The red-blue-yellow matching problem

TL;DR

This paper introduces a polynomial-time deterministic algorithm for the red-blue-yellow matching problem, approximating the optimal matching with specific color constraints and leveraging linear programming and topological properties.

Contribution

It extends the red-blue matching problem to three colors, providing the first deterministic approximation algorithm with near-optimal size and exact color counts under natural assumptions.

Findings

Algorithm finds matchings within 3 of optimal size.

Provides a polynomial-time deterministic approach.

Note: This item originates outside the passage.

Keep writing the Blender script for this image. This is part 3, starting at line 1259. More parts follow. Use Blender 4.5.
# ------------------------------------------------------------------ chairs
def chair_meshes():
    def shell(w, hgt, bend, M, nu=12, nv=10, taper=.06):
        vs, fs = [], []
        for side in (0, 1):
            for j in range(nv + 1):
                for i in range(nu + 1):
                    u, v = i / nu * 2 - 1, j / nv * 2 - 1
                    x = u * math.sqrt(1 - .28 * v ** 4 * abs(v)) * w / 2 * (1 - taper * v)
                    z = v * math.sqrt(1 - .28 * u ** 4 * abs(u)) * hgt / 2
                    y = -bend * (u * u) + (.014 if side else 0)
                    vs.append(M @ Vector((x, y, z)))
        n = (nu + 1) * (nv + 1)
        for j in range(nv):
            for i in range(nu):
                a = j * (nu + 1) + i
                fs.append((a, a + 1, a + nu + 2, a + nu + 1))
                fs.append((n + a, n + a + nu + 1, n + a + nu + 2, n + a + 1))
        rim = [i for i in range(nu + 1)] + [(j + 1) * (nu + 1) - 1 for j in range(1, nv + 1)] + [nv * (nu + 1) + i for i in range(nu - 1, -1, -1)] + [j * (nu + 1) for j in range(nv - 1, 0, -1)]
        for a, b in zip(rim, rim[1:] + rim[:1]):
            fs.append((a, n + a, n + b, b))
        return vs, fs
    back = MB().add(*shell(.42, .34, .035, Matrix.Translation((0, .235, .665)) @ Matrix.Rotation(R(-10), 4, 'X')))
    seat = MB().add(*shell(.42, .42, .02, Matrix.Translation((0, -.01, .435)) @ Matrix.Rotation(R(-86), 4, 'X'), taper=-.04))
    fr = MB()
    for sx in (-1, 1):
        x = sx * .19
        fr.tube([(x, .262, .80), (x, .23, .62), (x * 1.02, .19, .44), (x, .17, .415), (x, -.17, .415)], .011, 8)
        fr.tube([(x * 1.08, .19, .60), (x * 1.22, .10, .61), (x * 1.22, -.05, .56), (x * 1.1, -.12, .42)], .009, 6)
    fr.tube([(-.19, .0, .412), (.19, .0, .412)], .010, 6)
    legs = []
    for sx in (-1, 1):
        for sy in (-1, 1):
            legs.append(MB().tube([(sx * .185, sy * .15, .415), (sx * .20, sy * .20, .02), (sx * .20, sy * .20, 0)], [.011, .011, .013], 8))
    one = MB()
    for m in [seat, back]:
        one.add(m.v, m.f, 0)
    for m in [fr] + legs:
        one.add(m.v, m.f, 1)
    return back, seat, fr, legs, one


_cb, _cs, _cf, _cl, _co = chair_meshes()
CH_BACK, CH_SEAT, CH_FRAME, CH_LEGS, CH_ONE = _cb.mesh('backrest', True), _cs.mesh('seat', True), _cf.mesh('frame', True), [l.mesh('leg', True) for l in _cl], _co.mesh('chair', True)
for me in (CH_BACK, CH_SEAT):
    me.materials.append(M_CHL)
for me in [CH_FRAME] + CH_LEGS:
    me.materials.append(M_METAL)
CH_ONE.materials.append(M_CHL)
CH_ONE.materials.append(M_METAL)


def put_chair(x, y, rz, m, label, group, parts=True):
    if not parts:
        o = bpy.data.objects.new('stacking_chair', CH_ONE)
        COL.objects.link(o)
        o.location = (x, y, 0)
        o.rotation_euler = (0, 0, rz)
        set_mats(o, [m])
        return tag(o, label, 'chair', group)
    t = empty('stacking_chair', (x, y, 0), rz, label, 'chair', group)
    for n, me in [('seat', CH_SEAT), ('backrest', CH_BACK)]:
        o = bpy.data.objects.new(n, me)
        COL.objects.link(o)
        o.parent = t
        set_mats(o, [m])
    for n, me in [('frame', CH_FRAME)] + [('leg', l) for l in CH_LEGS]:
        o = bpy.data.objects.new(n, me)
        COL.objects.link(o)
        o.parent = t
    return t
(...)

Proves a new topological property of plane curves.

Abstract

We consider the red-blue-yellow matching problem: given two natural numbers $k_R$, $k_B$ and a graph $G$ whose edges are colored red, blue or yellow, the goal is to find a matching of $G$ that contains exactly $k_R$ red edges and exactly $k_B$ blue edges, and is of maximum cardinality subject to these constraints. This is a natural generalization of the well known red-blue matching problem, whose complexity status is unknown: although a randomized polynomial-time algorithm exists, a deterministic algorithm has remained elusive for nearly four decades. The best known deterministic approach to the red-blue matching problem, due to Yuster (2012), gives an additive approximation. In this paper, we show a similar result for the red-blue-yellow matching problem, giving a polynomial-time deterministic algorithm that, under natural assumptions, finds a matching satisfying the color requirements almost exactly and has cardinality within 3 of the optimal solution. Our algorithm is a mix of classic linear programming techniques and ad hoc existence results on restricted classes of graphs such as paths and cycles. As a key ingredient, we prove a curious topological property of plane curves, which is a strengthened version of a result by Grandoni and Zenklusen (2010) in the related context of budgeted matchings.